Gold mineralization encountered at the Golden Badger Project is hosted in veins, fault breccia which parallels veins, and zones of replacement and decalcification in adjacent Paleozoic sediments and Tertiary intrusive rocks.  The veins are fault controlled and mineralization occurred during faulting.  The Paleozoic sediments are displaced across the veins.  Locally, older veins are brecciated and cemented by younger veins.  The zones of replacement are locally broad and follow favorable horizons in the bedded limestone host rocks, fault breccia, low- to high-angle normal faults, and district-wide in thrust planes.

Gold is associated with decalcification, silicification, and highly anomalous concentrations of antimony, arsenic, lead, silver and zinc and locally anomalous mercury, molybdenum, and copper.  This association of alteration and geochemistry is typical of polymetallic vein and replacement deposits and distal with respect to distal-disseminated, skarn, and porphyry deposits in this region.

Epithermal gold mineralization is possibly hosted within the mineralized rhyolite dome complex in the northern Gold Badger claim area.  Gold values are most closely associated with arsenic and other pathfinders and base metals values are generally lower.  Most rhyolite/limestone contacts are depositional which suggest surface or near surface conditions during mineralization.  Isolated blocks of jasperoid and vein materials are locally entrained within the rhyolite and were apparently transported from greater depths.  Base metal values are higher within these entrained blocks and suggest that distal-disseminated, skarn, or porphyry mineralization might be at depth beneath the rhyolite flow or adjacent to the rhyolite hypabyssal intrusive dike.  Potential exists for Carlin-style sediment-hosted gold mineralization due to the close correlation of gold and arsenic anomalies, relatively low mercury and antimony values, and the district-wide availability of favorable host rocks. 

A detailed gravity survey and ground magnetic survey on the Golden Badger Project area were conducted by Big Sky Geophysics.   The results of these surveys show geophysical anomalies which closely correspond with known veining, alteration zones, mineralization and structures, which were determined by detailed geologic mapping.
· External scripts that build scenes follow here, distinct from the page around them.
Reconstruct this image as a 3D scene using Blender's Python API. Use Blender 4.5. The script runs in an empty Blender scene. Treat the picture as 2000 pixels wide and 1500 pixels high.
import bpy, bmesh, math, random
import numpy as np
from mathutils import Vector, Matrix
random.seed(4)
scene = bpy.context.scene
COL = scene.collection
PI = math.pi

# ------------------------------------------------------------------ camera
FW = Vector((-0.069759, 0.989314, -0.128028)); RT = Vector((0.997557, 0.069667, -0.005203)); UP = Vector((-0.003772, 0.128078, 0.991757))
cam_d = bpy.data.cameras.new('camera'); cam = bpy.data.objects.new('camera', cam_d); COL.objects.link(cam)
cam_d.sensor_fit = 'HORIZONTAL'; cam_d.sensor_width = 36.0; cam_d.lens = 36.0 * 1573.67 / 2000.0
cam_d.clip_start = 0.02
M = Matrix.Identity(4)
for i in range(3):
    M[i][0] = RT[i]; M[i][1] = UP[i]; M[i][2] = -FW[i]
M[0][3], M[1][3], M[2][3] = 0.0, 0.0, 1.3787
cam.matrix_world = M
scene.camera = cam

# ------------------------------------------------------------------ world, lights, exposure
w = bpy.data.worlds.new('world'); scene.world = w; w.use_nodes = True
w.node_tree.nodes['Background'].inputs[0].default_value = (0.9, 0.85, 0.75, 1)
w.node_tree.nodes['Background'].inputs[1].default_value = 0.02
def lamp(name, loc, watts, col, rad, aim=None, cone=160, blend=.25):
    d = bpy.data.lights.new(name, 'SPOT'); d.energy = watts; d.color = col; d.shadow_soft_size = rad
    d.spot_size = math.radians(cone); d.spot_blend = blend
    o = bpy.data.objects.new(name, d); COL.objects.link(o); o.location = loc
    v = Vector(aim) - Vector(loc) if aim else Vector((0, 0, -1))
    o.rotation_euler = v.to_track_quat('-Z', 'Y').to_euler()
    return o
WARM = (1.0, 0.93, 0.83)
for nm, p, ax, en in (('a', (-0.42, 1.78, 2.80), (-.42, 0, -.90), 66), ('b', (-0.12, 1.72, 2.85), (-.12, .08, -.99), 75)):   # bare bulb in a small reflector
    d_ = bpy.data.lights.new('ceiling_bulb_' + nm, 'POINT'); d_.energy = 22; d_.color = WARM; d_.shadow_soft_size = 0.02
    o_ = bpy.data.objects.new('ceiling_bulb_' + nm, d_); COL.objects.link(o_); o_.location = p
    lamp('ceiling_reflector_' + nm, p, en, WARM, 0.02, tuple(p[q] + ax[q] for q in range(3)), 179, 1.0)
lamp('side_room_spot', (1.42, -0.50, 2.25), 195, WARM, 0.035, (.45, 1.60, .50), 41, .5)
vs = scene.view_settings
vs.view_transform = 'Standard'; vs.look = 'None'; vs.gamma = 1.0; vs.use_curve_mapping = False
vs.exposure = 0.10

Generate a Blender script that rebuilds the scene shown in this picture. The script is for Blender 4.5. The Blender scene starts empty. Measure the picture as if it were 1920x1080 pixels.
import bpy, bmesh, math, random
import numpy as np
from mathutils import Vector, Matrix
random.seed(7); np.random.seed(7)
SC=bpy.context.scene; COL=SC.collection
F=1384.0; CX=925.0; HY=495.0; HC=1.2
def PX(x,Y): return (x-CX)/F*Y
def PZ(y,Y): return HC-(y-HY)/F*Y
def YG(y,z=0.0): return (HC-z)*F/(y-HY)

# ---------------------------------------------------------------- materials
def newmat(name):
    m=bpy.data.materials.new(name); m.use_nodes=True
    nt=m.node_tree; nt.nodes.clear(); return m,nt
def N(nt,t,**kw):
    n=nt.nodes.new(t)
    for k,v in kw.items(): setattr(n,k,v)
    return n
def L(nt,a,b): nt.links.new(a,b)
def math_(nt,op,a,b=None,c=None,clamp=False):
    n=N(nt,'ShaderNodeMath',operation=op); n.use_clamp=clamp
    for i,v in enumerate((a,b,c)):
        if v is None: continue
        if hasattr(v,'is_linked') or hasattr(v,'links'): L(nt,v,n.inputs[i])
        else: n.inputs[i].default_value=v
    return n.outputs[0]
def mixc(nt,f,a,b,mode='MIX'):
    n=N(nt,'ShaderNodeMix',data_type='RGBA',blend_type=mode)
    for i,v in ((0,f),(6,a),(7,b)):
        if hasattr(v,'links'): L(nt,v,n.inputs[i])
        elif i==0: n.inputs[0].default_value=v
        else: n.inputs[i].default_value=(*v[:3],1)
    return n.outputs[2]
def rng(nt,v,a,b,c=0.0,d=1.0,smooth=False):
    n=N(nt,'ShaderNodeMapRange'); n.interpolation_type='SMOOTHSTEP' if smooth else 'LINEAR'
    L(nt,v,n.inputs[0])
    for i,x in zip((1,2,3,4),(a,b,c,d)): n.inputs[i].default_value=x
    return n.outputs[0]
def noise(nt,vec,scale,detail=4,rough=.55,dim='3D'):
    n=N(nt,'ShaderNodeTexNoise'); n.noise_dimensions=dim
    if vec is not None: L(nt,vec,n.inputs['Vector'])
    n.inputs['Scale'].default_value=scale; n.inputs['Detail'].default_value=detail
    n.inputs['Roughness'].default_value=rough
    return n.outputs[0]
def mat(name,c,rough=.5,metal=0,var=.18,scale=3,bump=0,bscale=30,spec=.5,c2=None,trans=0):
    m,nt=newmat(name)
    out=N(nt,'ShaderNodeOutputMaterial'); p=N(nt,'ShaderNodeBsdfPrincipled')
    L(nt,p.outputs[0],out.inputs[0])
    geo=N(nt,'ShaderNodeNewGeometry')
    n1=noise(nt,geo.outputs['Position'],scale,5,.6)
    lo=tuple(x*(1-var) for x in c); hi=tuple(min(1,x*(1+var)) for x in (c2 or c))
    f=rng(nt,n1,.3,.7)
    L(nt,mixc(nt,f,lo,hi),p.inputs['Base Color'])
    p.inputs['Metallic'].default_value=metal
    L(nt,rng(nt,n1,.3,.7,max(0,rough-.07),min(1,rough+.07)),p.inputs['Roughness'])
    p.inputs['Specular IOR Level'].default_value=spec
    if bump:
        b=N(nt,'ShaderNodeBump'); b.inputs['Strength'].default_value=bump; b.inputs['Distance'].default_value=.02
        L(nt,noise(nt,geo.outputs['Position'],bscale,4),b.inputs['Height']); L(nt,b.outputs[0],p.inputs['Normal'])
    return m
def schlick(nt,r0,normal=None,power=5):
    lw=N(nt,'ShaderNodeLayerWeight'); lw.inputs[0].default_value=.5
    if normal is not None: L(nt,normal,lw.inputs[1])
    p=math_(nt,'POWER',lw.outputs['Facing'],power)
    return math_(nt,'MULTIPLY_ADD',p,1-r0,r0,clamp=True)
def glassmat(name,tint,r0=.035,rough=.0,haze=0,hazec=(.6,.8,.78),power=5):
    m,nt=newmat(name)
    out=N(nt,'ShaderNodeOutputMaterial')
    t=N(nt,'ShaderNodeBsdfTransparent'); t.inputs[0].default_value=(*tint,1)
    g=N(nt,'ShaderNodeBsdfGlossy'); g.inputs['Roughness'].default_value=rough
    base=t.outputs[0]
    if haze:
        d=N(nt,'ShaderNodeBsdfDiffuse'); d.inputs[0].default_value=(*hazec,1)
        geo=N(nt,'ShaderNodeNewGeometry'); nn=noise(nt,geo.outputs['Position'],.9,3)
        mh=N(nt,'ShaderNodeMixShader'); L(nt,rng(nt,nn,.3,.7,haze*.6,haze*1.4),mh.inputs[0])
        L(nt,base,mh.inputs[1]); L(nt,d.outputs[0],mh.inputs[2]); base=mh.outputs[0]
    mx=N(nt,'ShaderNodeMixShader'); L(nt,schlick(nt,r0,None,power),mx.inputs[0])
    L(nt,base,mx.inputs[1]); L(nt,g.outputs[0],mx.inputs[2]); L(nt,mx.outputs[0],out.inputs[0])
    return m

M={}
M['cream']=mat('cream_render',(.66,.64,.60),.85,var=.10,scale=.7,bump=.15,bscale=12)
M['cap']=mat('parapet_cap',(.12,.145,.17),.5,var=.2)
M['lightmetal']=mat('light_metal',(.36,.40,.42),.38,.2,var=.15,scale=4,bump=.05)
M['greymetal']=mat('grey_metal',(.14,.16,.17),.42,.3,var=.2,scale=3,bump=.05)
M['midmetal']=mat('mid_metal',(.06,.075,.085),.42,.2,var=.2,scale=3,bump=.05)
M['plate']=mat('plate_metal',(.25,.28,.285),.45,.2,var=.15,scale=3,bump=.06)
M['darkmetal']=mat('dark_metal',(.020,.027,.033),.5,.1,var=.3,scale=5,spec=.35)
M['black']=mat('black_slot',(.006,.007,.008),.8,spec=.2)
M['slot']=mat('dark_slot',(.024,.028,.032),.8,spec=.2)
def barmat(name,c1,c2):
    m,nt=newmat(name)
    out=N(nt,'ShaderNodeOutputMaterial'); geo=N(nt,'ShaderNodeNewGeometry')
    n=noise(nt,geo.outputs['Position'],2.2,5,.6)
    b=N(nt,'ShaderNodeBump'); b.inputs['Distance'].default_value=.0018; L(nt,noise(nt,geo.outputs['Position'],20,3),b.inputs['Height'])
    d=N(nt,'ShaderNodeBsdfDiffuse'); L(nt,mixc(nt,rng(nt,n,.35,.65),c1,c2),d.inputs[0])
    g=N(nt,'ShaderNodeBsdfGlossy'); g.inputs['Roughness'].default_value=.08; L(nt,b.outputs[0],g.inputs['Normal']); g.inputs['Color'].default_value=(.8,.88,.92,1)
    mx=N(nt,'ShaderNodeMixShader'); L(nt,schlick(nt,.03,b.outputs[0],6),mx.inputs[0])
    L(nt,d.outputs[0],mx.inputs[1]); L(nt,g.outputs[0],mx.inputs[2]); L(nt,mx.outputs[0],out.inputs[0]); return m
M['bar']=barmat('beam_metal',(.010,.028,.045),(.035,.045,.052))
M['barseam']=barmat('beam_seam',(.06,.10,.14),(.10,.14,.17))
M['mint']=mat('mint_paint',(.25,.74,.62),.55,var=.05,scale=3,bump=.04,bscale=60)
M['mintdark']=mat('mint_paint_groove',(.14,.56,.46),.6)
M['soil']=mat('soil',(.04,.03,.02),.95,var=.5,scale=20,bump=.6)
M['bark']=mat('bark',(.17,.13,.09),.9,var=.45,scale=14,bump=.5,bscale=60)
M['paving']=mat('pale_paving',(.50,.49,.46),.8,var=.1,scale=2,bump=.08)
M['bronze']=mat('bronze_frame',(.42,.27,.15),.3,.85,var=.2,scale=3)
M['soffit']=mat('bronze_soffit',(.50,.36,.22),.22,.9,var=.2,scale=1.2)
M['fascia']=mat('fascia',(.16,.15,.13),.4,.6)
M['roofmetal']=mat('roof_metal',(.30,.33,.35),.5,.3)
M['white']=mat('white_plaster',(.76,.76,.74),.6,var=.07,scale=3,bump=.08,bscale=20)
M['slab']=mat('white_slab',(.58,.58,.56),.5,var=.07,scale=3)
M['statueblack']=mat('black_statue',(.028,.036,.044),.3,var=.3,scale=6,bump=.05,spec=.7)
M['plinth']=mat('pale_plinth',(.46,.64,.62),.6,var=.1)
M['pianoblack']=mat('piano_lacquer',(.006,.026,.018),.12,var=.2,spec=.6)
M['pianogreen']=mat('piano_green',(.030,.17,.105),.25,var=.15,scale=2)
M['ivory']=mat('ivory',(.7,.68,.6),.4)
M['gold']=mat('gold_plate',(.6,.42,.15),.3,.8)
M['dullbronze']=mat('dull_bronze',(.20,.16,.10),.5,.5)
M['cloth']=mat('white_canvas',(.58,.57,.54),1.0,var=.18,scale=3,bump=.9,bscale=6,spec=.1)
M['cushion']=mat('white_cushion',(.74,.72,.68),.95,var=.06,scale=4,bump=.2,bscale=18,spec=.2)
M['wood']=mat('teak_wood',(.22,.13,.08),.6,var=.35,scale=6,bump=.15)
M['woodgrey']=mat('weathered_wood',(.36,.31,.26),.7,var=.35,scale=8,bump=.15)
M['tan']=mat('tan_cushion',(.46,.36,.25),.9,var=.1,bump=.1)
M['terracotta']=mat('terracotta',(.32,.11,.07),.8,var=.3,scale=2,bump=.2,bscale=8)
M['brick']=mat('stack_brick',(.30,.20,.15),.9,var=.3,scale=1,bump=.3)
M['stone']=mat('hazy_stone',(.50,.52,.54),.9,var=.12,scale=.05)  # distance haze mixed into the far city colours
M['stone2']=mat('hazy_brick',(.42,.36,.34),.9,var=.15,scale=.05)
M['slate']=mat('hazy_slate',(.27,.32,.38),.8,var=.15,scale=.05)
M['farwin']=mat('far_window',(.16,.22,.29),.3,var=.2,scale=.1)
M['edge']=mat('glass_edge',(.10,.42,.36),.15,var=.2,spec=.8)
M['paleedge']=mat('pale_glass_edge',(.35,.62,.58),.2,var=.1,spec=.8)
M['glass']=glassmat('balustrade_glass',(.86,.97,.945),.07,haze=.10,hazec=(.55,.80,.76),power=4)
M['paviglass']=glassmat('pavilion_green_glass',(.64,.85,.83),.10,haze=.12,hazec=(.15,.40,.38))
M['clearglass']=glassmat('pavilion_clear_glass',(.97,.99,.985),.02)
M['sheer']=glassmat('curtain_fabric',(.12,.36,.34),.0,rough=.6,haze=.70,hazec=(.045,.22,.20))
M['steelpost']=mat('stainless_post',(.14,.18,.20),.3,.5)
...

The results of geologic mapping and rock chip geochemistry by Gold Reef delineate mineralized zones that warrant further exploration.  A drilling program has been designed to test for deep mineralization within the mineralized structures and adjacent zones of replacement and decalcification. The drilling program of 33 reverse-circulation holes totaling 7,536 meters (24,800 feet) of drilling is tentatively scheduled in two phases during 2008.